| Given data |

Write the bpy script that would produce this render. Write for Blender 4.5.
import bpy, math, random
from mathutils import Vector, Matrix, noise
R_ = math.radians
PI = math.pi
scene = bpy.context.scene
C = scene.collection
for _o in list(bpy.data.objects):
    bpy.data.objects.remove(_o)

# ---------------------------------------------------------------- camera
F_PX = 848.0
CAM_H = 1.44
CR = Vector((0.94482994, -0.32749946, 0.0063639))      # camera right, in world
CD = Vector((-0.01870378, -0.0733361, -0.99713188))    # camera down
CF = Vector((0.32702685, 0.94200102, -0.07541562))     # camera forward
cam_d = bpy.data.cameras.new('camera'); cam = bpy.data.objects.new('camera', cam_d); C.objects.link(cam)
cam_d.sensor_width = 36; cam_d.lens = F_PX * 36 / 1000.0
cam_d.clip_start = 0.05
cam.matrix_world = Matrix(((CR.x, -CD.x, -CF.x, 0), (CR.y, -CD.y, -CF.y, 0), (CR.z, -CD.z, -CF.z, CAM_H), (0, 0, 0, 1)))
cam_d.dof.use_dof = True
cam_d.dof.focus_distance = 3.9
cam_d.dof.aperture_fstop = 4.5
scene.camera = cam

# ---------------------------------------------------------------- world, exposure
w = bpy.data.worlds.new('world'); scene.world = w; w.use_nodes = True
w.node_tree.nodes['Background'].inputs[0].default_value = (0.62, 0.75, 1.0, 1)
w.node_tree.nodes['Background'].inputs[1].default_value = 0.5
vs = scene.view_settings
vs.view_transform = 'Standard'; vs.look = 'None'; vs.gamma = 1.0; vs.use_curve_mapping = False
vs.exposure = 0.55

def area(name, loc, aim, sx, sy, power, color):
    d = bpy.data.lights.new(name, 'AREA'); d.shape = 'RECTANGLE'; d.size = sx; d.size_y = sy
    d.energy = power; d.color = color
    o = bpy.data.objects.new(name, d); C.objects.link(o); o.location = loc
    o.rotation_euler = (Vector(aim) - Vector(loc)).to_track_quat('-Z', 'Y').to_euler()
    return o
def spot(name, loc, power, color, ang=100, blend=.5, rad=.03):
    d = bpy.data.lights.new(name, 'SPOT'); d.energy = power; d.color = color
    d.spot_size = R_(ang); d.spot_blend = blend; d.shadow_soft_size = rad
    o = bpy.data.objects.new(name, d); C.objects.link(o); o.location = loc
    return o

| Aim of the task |
Produce the lines from the top of the listing through the "bpy.data.objects.remove(_o)" line exactly as they appear, with no additional output.

| Expected answer |
Write the bpy script that would produce this render. Write for Blender 4.5.
import bpy, math, random
from mathutils import Vector, Matrix, noise
R_ = math.radians
PI = math.pi
scene = bpy.context.scene
C = scene.collection
for _o in list(bpy.data.objects):
    bpy.data.objects.remove(_o)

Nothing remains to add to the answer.